Huge Karachi rally supports blasphemy laws

12:52PM Mon 10 Jan, 2011

KARACHI, Jan 9, 2011: Tens of thousands of demonstrators have marched in Pakistan's largest city in opposition to any change to blasphemy laws and to praise the man charged with murdering the provincial governor who opposed the legislation.

The rally of up to 50,000 people in downtown Karachi on Sunday was one of the largest demonstrations of support for the laws that make insulting Islam a capital offense. The march was organized before Punjab Gov. Salman Taseer was shot dead last week by a bodyguard for opposing such laws.

Opposition politician Fazlur Rehman told the crowd that Taseer "was responsible for his own murder" because he had criticized the law. Banners at the event included some supporting Taseer's killer, police commando Malik Mumtaz Hussain Qadri. "Mumtaz Qadri is not a murderer, he is a hero," said one banner in the national Urdu language. "We are ready to sacrifice our lives for the dignity of Prophet Muhammad (peace be upon him)," read another.

Meanwhile, Prime Minister Yousaf Raza Gilani, during a press conference in Islamabad on Sunday, said his government had no intention to bring a fresh legislation to amend the blasphemy law.

Activists at the rally, which has been organized by religious groups, called for "jihad" or holy war.

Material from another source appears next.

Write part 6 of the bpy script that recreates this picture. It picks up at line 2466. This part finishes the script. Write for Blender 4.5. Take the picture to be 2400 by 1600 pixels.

The protest forced the closure of the city's main road and all markets in the teeming southern metropolis.

Controversy over the law flared when former Information Minister Sherry Rehman tabled a private member's bill in November, calling to end the death penalty for blasphemy, after a Christian mother-of-five was sentenced to hang.

Rights activists also say the law encourages extremism in a nation already besieged by Taleban attacks.

Politicians and conservatives have been at loggerheads over whether President Asif Ali Zardari should pardon Aasia Bibi, the Christian mother who was sentenced to death under the blasphemy law.

Pakistan has yet to execute anyone for blasphemy, but Bibi's case has exposed the deep fault lines in the conservative country. Bibi was arrested in June 2009 after Muslim women laborers allegedly refused to drink from a bowl of water she was asked to fetch while out working in the fields.

Days later, the women allegedly complained that she made derogatory remarks about Prophet Muhammad (peace be upon him). Bibi was set upon by a mob, arrested by police and sentenced on Nov. 8. Most of those convicted of blasphemy in Pakistan have their sentences overturned or commuted on appeal through the courts.

Rights activists and pressure groups say it is the first time that a woman had been sentenced to hang in Pakistan for blasphemy.

Only around three percent of Pakistan's population of 167 million are estimated to be non-Muslim.